Translation:He comes soon.

January 30, 2013



"He's coming soon" is a more authentic native English translation


Or, "He is coming soon." On previous lessons they give "He comes." or "He is coming" or their equivalents for other verbs. But not here?


I would have translated logo to later, it's too similar to the Spanish luego. Maybe I am wrong


I am a European Portuguese speaker, and I believe that "later" should be an accepted answer. It is for «Até logo.».
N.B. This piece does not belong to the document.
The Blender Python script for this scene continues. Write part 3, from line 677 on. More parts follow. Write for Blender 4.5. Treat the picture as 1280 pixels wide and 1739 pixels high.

I'm totally confused now! kkk

I thought that it was as follows:

"até mais" = "see you later"

"até logo" = "see you soon"


We don't use "até mais (ver)" in Portugal; "Até logo" is an expression we use when we know we'll see someone later that day, but that it's still going to takes us some time to get together (like a mom calling her kids after lunch, knowing they'll only be together in the evening).


Brigada Luis!

Ah, so maybe it's different in Brazil? I talk to some Brazilians on Skype, and I suppose that's where I got the idea.

So how would you say "See you soon" in Portugal?


You're welcome :) I don't think there's a fixed expression for that in Portuguese - we can say "tchau" or "adeus" when we're leaving someone's presence, "até amanhã" if you have plans for tomorrow, and "até à próxima" (the last one used primarily in formal encounters, not something you'd use with friends), but "até à vista" or "até mais ver" sound very oldfashioned in EP.

There are still many ways of saying you'll meet someone (especially if you've made arrangements for a later date when you last saw someone): "Depois falamos" (we'll talk later); "Depois ligo-te" (I'll call you later), "Depois combinamos melhor as coisas" (we'll set the details [of our next meeting] later). "Depois" here doesn't mean right after, but an unspecified moment of time in the future (so the action of talking/calling/arranging a meeting doesn't necessarily need to come to fruition).


In addition to Luis_Domingos' comment, there is also «Até breve.» = "See you soon" and even «Até já.», where «já» means "already," so it is almost like sooner than soon. It is hard to explain; I'm not even sure I understand it. :D


He comes soon sounds odd to a Londoner... 'He'll come soon' would be what was used.


Could one say "he will come soon"


I never heard the M of Vem... i just heard ve. então eu coloquei Ele ve logo. nunca consegui escutar VEM.


The «em» together sound like «ãe», as in «mãe». O «m» não se soa como qualquer «m» normal. It is a nasal diphthong. In Brazilian Portuguese, «em» actually sounds more like a nasal [ẽ] sound.


'Ele vem cedo' would mean the same right?


I wrote "He comes later" and Duo rated it badly. Why?


Doesn’t logo also mean right away or at once


He comes soon is NOT correct to an English speaking person. So, in Portuguese you leave out words because?????????